I have been reading history for years, and nowhere have I come across a large civilization that has successfully navigated resource depletion. But if you look at things on a local level, then it becomes pretty clear that people will survive. What is lost is that thin veneer of civilization. History is replete, on every continent, with the rise and fall of various empires and societies.

Things are different today because of a single thing - petroleum. This resource has been the enabler of every single device we consider "modern technology". It has been the enabler of our world's first global society. We are all aware, instantaneously aware, of what transpires anywhere on earth for the first time in history.
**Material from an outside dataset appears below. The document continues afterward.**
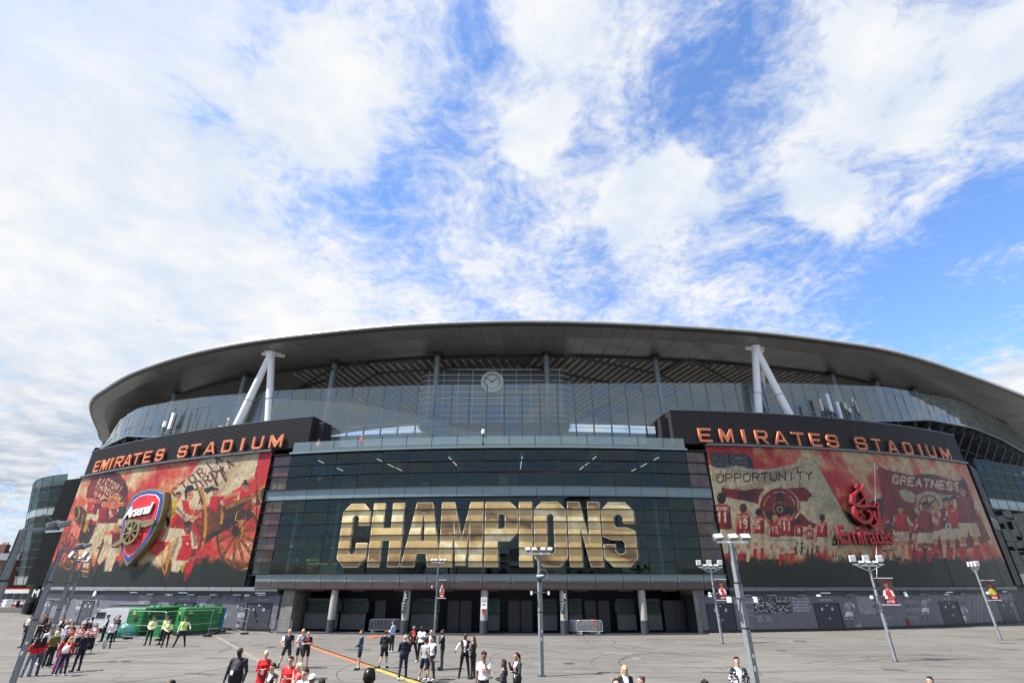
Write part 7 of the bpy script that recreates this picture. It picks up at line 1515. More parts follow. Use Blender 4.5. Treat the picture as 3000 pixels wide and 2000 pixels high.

It's not just Peak Oil, it's the whole overshoot dilemma beginning to catch up with us - PO is just the first to grab our modern way of life by the throat.

Japan survived an approaching deforestation crisis in the 17th century.  The authoritarian Shogunate implemented strictly enforced rationing and strong centralized control over reforestation.  It's covered in Jared Diamond's book.  The equivalent events in 17th century Europe led to the coal-based industrial revolution, but Japan managed to navigate the transition without doing that, and only industrialized much later when faced with external competition from Europeans.
Well, Athens had another solution for the problem of deforestation of Attica. Intensive imperialism in order to import wood from the Black Sea. They needed the wood to produce energy for the silver mines.
Japan managed to industrialize because they had coal. The coal deposits around Nagasaki were known before the Meiji restoration. They never had as much coal as the British but enough to start. Besides Japan did expand to North, to Hokkaido, where there was large forests. Later they seized the forests of Southern Sakhalin, and Taiwan (with some coal and forests). All these resources could be reached by sea.

But of course we can see the scarcity of wood in the Japanese building and life style.